==== AVAILABLE DATA ====
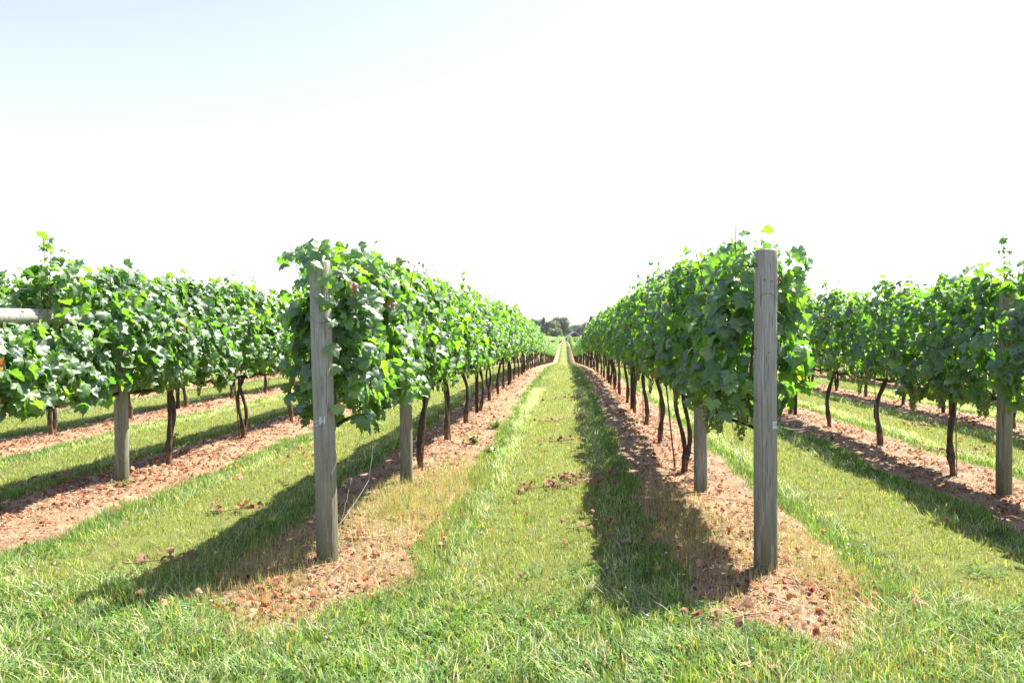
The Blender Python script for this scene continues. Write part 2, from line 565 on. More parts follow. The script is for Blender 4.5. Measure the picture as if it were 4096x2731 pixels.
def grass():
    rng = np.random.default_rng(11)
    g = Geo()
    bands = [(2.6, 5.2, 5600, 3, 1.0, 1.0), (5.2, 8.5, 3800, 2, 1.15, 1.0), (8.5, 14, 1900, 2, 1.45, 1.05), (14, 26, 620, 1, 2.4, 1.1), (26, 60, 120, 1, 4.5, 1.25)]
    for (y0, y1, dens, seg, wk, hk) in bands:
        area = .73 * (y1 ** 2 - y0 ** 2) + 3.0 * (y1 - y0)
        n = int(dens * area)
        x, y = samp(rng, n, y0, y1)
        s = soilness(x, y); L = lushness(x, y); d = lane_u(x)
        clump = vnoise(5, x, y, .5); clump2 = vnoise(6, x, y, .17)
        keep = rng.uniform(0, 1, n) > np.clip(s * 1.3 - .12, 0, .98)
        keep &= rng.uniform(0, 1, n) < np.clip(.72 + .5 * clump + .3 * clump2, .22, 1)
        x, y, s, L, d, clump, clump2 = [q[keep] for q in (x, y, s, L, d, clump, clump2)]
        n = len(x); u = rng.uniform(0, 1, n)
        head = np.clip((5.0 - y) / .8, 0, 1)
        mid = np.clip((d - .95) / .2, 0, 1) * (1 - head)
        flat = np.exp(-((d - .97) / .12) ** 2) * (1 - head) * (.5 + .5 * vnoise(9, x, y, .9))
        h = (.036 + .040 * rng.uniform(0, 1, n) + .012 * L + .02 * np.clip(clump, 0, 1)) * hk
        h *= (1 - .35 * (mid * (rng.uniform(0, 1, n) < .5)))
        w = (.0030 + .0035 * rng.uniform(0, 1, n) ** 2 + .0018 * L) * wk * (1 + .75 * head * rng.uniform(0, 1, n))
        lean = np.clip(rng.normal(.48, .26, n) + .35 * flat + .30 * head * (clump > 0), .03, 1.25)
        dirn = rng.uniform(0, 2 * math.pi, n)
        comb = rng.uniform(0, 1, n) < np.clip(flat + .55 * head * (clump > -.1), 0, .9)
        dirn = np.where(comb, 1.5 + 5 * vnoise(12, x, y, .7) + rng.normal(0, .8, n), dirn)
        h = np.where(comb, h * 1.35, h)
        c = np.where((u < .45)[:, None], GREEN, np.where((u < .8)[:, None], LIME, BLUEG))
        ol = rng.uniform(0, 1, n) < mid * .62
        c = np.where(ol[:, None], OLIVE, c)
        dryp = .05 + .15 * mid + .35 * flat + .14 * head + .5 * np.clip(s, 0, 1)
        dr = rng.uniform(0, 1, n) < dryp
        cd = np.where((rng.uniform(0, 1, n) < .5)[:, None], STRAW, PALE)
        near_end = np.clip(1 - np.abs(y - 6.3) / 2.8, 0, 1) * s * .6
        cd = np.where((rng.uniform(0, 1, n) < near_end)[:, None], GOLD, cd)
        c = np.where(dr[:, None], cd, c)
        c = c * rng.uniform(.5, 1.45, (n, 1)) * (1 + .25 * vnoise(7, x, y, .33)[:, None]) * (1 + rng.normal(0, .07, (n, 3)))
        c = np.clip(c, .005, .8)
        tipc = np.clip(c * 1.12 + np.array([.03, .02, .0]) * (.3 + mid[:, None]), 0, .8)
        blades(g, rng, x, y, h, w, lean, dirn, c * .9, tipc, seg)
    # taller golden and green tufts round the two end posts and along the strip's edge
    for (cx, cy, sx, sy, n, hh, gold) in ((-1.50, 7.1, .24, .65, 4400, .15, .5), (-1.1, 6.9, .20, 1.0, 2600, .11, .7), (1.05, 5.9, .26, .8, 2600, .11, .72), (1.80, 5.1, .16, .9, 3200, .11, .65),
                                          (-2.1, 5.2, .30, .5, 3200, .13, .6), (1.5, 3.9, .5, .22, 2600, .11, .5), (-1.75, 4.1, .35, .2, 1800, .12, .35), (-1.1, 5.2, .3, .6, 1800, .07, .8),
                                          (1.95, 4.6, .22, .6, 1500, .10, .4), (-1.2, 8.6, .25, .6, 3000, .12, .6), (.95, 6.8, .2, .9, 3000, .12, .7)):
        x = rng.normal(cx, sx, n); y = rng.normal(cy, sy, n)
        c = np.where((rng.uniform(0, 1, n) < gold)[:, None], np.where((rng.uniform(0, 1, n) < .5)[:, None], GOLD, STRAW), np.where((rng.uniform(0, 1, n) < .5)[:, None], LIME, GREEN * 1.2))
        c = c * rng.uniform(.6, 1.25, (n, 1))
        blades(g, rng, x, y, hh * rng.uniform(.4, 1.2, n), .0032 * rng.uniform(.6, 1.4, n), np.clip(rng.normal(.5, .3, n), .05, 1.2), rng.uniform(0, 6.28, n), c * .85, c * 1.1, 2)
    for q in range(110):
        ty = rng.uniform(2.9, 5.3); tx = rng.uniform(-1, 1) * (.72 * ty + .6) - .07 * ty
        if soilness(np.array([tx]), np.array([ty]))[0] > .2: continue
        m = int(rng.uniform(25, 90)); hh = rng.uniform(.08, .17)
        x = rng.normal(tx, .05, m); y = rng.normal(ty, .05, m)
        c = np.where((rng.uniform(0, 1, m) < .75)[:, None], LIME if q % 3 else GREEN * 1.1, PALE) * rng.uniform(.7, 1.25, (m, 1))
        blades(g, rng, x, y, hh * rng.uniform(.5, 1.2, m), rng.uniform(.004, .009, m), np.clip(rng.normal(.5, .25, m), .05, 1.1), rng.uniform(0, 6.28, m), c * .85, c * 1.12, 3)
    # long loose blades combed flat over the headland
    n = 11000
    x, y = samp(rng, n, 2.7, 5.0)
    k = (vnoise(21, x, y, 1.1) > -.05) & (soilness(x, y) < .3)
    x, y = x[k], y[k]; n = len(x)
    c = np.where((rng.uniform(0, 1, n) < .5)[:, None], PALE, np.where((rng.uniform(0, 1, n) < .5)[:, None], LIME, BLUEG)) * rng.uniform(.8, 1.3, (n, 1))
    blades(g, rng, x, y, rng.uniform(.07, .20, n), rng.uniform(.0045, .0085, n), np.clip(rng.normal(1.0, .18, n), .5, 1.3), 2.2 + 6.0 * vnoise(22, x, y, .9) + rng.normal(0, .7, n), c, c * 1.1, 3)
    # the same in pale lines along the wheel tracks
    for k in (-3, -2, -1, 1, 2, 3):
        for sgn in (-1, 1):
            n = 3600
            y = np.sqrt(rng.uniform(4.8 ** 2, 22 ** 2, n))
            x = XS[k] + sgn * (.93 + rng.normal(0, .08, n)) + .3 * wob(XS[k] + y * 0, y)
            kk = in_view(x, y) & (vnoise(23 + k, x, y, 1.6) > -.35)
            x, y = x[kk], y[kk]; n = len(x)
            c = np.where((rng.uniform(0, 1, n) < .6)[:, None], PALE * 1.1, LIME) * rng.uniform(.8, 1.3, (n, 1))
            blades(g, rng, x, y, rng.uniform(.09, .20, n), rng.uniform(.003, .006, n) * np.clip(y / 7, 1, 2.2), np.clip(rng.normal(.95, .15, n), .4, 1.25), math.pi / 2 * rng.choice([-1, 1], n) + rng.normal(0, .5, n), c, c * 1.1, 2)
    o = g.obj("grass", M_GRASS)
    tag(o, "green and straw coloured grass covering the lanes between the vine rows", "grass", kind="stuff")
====
● PROBLEM TO SOLVE
Each line of the data is to be duplicated exactly; pictures stay out of the copy.

● TASK ANSWER
The Blender Python script for this scene continues. Write part 2, from line 565 on. More parts follow. The script is for Blender 4.5. Measure the picture as if it were 4096x2731 pixels.
def grass():
    rng = np.random.default_rng(11)
    g = Geo()
    bands = [(2.6, 5.2, 5600, 3, 1.0, 1.0), (5.2, 8.5, 3800, 2, 1.15, 1.0), (8.5, 14, 1900, 2, 1.45, 1.05), (14, 26, 620, 1, 2.4, 1.1), (26, 60, 120, 1, 4.5, 1.25)]
    for (y0, y1, dens, seg, wk, hk) in bands:
        area = .73 * (y1 ** 2 - y0 ** 2) + 3.0 * (y1 - y0)
        n = int(dens * area)
        x, y = samp(rng, n, y0, y1)
        s = soilness(x, y); L = lushness(x, y); d = lane_u(x)
        clump = vnoise(5, x, y, .5); clump2 = vnoise(6, x, y, .17)
        keep = rng.uniform(0, 1, n) > np.clip(s * 1.3 - .12, 0, .98)
        keep &= rng.uniform(0, 1, n) < np.clip(.72 + .5 * clump + .3 * clump2, .22, 1)
        x, y, s, L, d, clump, clump2 = [q[keep] for q in (x, y, s, L, d, clump, clump2)]
        n = len(x); u = rng.uniform(0, 1, n)
        head = np.clip((5.0 - y) / .8, 0, 1)
        mid = np.clip((d - .95) / .2, 0, 1) * (1 - head)
        flat = np.exp(-((d - .97) / .12) ** 2) * (1 - head) * (.5 + .5 * vnoise(9, x, y, .9))
        h = (.036 + .040 * rng.uniform(0, 1, n) + .012 * L + .02 * np.clip(clump, 0, 1)) * hk
        h *= (1 - .35 * (mid * (rng.uniform(0, 1, n) < .5)))
        w = (.0030 + .0035 * rng.uniform(0, 1, n) ** 2 + .0018 * L) * wk * (1 + .75 * head * rng.uniform(0, 1, n))
        lean = np.clip(rng.normal(.48, .26, n) + .35 * flat + .30 * head * (clump > 0), .03, 1.25)
        dirn = rng.uniform(0, 2 * math.pi, n)
        comb = rng.uniform(0, 1, n) < np.clip(flat + .55 * head * (clump > -.1), 0, .9)
        dirn = np.where(comb, 1.5 + 5 * vnoise(12, x, y, .7) + rng.normal(0, .8, n), dirn)
        h = np.where(comb, h * 1.35, h)
        c = np.where((u < .45)[:, None], GREEN, np.where((u < .8)[:, None], LIME, BLUEG))
        ol = rng.uniform(0, 1, n) < mid * .62
        c = np.where(ol[:, None], OLIVE, c)
        dryp = .05 + .15 * mid + .35 * flat + .14 * head + .5 * np.clip(s, 0, 1)
        dr = rng.uniform(0, 1, n) < dryp
        cd = np.where((rng.uniform(0, 1, n) < .5)[:, None], STRAW, PALE)
        near_end = np.clip(1 - np.abs(y - 6.3) / 2.8, 0, 1) * s * .6
        cd = np.where((rng.uniform(0, 1, n) < near_end)[:, None], GOLD, cd)
        c = np.where(dr[:, None], cd, c)
        c = c * rng.uniform(.5, 1.45, (n, 1)) * (1 + .25 * vnoise(7, x, y, .33)[:, None]) * (1 + rng.normal(0, .07, (n, 3)))
        c = np.clip(c, .005, .8)
        tipc = np.clip(c * 1.12 + np.array([.03, .02, .0]) * (.3 + mid[:, None]), 0, .8)
        blades(g, rng, x, y, h, w, lean, dirn, c * .9, tipc, seg)
    # taller golden and green tufts round the two end posts and along the strip's edge
    for (cx, cy, sx, sy, n, hh, gold) in ((-1.50, 7.1, .24, .65, 4400, .15, .5), (-1.1, 6.9, .20, 1.0, 2600, .11, .7), (1.05, 5.9, .26, .8, 2600, .11, .72), (1.80, 5.1, .16, .9, 3200, .11, .65),
                                          (-2.1, 5.2, .30, .5, 3200, .13, .6), (1.5, 3.9, .5, .22, 2600, .11, .5), (-1.75, 4.1, .35, .2, 1800, .12, .35), (-1.1, 5.2, .3, .6, 1800, .07, .8),
                                          (1.95, 4.6, .22, .6, 1500, .10, .4), (-1.2, 8.6, .25, .6, 3000, .12, .6), (.95, 6.8, .2, .9, 3000, .12, .7)):
        x = rng.normal(cx, sx, n); y = rng.normal(cy, sy, n)
        c = np.where((rng.uniform(0, 1, n) < gold)[:, None], np.where((rng.uniform(0, 1, n) < .5)[:, None], GOLD, STRAW), np.where((rng.uniform(0, 1, n) < .5)[:, None], LIME, GREEN * 1.2))
        c = c * rng.uniform(.6, 1.25, (n, 1))
        blades(g, rng, x, y, hh * rng.uniform(.4, 1.2, n), .0032 * rng.uniform(.6, 1.4, n), np.clip(rng.normal(.5, .3, n), .05, 1.2), rng.uniform(0, 6.28, n), c * .85, c * 1.1, 2)
    for q in range(110):
        ty = rng.uniform(2.9, 5.3); tx = rng.uniform(-1, 1) * (.72 * ty + .6) - .07 * ty
        if soilness(np.array([tx]), np.array([ty]))[0] > .2: continue
        m = int(rng.uniform(25, 90)); hh = rng.uniform(.08, .17)
        x = rng.normal(tx, .05, m); y = rng.normal(ty, .05, m)
        c = np.where((rng.uniform(0, 1, m) < .75)[:, None], LIME if q % 3 else GREEN * 1.1, PALE) * rng.uniform(.7, 1.25, (m, 1))
        blades(g, rng, x, y, hh * rng.uniform(.5, 1.2, m), rng.uniform(.004, .009, m), np.clip(rng.normal(.5, .25, m), .05, 1.1), rng.uniform(0, 6.28, m), c * .85, c * 1.12, 3)
    # long loose blades combed flat over the headland
    n = 11000
    x, y = samp(rng, n, 2.7, 5.0)
    k = (vnoise(21, x, y, 1.1) > -.05) & (soilness(x, y) < .3)
    x, y = x[k], y[k]; n = len(x)
    c = np.where((rng.uniform(0, 1, n) < .5)[:, None], PALE, np.where((rng.uniform(0, 1, n) < .5)[:, None], LIME, BLUEG)) * rng.uniform(.8, 1.3, (n, 1))
    blades(g, rng, x, y, rng.uniform(.07, .20, n), rng.uniform(.0045, .0085, n), np.clip(rng.normal(1.0, .18, n), .5, 1.3), 2.2 + 6.0 * vnoise(22, x, y, .9) + rng.normal(0, .7, n), c, c * 1.1, 3)
    # the same in pale lines along the wheel tracks
    for k in (-3, -2, -1, 1, 2, 3):
        for sgn in (-1, 1):
            n = 3600
            y = np.sqrt(rng.uniform(4.8 ** 2, 22 ** 2, n))
            x = XS[k] + sgn * (.93 + rng.normal(0, .08, n)) + .3 * wob(XS[k] + y * 0, y)
            kk = in_view(x, y) & (vnoise(23 + k, x, y, 1.6) > -.35)
            x, y = x[kk], y[kk]; n = len(x)
            c = np.where((rng.uniform(0, 1, n) < .6)[:, None], PALE * 1.1, LIME) * rng.uniform(.8, 1.3, (n, 1))
            blades(g, rng, x, y, rng.uniform(.09, .20, n), rng.uniform(.003, .006, n) * np.clip(y / 7, 1, 2.2), np.clip(rng.normal(.95, .15, n), .4, 1.25), math.pi / 2 * rng.choice([-1, 1], n) + rng.normal(0, .5, n), c, c * 1.1, 2)
    o = g.obj("grass", M_GRASS)
    tag(o, "green and straw coloured grass covering the lanes between the vine rows", "grass", kind="stuff")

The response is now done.